We provided advice to a limited liability company and its shareholders in a dispute with a minority shareholder, ended with the exclusion of this shareholder from the company. In the dispute with the minority shareholder the partners of our Law Firm represented the remaining shareholders and the company itself.

 

It was possible to distinguish two, partially overlapping, phases of the dispute. In the first one, the minority shareholder abused corporate powers, for example by requesting controls without any grounds, engaging the company in correspondence and polemics with unlawful demands, filing actions against the company under corporate law (challenging resolutions of the shareholders' meeting), adopting unlawfully resolutions as the company's shareholders meeting, as well as filing actions under other legal relationships outside the company and unnecessary exposing it to costs of enforcement against the company.

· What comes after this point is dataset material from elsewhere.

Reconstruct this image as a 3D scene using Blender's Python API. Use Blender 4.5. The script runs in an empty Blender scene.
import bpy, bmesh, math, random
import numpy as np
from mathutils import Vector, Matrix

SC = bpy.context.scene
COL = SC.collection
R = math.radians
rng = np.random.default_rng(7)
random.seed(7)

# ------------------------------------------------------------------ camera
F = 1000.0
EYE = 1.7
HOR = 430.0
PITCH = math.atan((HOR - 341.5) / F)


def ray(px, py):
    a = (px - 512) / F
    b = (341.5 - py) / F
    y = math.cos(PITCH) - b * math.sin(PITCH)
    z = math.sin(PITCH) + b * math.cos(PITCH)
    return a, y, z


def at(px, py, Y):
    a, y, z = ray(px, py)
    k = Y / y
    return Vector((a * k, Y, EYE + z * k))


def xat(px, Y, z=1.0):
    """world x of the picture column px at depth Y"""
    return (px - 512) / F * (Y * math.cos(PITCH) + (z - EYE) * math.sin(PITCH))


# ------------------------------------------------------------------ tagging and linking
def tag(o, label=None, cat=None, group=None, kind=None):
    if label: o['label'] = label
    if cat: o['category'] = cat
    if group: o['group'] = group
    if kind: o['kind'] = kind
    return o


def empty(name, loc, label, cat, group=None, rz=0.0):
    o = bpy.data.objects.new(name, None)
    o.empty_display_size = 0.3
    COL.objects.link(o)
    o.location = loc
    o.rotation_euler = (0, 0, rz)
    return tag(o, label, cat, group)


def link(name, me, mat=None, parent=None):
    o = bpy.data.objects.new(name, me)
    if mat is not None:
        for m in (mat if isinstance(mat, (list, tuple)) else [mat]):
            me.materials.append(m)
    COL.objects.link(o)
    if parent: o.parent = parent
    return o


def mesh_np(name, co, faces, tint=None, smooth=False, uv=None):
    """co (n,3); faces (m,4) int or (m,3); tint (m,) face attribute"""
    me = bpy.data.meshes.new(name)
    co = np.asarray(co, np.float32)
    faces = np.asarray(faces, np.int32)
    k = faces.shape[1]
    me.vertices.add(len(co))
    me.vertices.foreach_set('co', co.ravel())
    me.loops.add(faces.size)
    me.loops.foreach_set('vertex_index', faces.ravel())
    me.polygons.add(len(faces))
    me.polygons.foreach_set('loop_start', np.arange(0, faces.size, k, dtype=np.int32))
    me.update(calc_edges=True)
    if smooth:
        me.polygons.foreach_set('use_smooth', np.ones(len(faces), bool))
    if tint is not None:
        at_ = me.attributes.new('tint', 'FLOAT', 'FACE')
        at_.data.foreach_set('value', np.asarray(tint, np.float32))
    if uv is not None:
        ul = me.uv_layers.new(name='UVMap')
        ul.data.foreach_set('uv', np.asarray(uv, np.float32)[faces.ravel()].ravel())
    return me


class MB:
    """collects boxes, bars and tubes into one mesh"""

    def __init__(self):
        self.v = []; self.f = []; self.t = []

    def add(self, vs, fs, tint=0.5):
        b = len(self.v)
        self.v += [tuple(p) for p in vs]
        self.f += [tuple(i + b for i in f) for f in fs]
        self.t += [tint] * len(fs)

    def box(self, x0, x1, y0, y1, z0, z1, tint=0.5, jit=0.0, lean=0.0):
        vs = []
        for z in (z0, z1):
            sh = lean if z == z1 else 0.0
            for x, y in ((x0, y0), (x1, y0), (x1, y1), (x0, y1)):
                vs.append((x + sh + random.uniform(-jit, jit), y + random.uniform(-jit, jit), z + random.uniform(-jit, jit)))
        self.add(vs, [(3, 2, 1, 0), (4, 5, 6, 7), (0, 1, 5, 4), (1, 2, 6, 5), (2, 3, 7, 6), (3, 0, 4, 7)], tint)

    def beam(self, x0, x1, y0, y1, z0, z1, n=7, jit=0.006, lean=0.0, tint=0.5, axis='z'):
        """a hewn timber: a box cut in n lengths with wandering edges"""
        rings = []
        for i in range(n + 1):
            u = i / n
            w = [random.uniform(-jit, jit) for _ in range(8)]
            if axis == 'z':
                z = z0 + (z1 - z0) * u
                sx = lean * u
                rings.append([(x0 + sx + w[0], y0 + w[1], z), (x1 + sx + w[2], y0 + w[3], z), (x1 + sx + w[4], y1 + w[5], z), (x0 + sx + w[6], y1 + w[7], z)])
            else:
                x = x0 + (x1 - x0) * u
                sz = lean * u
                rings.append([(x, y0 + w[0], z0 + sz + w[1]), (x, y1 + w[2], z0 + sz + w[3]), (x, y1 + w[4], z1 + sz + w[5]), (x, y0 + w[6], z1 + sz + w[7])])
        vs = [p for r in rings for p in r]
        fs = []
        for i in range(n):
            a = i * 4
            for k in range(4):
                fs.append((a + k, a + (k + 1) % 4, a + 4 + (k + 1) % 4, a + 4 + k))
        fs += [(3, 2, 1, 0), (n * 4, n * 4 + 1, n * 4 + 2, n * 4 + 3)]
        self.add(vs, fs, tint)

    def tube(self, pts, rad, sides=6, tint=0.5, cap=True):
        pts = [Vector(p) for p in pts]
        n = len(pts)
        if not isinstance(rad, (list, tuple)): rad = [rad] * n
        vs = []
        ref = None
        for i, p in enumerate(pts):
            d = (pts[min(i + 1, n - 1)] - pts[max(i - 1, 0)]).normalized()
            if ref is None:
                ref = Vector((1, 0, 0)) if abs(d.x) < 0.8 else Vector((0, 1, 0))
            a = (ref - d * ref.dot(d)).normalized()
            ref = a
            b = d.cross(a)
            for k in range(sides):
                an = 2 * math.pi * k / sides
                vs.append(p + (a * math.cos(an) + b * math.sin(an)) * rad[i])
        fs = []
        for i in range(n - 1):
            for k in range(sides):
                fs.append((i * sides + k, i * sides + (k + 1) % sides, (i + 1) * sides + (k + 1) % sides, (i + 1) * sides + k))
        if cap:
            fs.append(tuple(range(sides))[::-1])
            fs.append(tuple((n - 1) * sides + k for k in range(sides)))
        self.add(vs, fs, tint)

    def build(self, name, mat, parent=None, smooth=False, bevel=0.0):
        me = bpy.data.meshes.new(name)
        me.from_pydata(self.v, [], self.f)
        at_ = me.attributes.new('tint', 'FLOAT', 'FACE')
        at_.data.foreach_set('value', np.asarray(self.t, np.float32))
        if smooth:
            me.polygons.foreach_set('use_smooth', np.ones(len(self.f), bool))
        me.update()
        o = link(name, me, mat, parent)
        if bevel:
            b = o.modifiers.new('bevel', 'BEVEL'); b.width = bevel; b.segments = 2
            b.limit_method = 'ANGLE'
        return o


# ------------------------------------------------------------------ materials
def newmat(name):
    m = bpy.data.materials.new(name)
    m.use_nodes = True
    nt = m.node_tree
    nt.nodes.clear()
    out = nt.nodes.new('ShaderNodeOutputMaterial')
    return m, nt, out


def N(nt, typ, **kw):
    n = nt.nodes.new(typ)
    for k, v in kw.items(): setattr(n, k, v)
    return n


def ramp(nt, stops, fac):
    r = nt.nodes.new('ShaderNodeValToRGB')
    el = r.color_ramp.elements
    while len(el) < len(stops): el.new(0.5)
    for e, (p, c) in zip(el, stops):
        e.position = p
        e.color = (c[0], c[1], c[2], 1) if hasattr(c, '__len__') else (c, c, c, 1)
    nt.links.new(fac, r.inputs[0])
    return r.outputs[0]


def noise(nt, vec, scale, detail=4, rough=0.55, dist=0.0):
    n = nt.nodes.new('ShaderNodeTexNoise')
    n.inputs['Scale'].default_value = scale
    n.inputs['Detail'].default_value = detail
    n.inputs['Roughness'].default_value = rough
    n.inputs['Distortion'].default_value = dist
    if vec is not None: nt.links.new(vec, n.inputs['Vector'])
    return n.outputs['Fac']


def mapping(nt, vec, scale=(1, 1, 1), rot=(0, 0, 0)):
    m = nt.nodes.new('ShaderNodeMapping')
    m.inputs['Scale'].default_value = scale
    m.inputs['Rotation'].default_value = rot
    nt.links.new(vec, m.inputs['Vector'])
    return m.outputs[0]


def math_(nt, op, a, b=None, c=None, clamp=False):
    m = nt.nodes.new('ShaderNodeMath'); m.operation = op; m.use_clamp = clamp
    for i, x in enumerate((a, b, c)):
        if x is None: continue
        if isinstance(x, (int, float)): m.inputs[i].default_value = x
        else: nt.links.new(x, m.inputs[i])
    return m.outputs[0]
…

In the second phase, the remaining shareholders brought action against this minority shareholder for exclusion from the company.

 

We participated in the both stages of the dispute, providing advice on how to react to the minority shareholder's actions, proactively planning potential solutions and taking part in court proceedings. As part of our works, we consulted or prepared the company's (court and out-of-court) correspondence with the minority shareholder and defended the company against the repeal/annulment of a number of resolutions. In the proceeding aimed at excluding the shareholder from the company, in addition to providing apt arguments under corporate law, we also had to deal with the court's errors of procedure and efficiently take numerous steps to overcome the procedural obstruction by the defendant shareholder. Finally, in a relatively short time, we satisfied the court by demonstrating the merits of the action, i.e. the existence of important reasons on the part of the minority shareholder for his exclusion and the price amount for acquisition of his shares that was in line with our position. The judgment was upheld by the court of appeals. We had the judgement enforced by making a payment to the defendant shareholder within the short time limit set by the court, despite the lack of cooperation from the excluded shareholder. We also supported the process of redemption of the acquired shares, thus permanently ending the dispute in the company.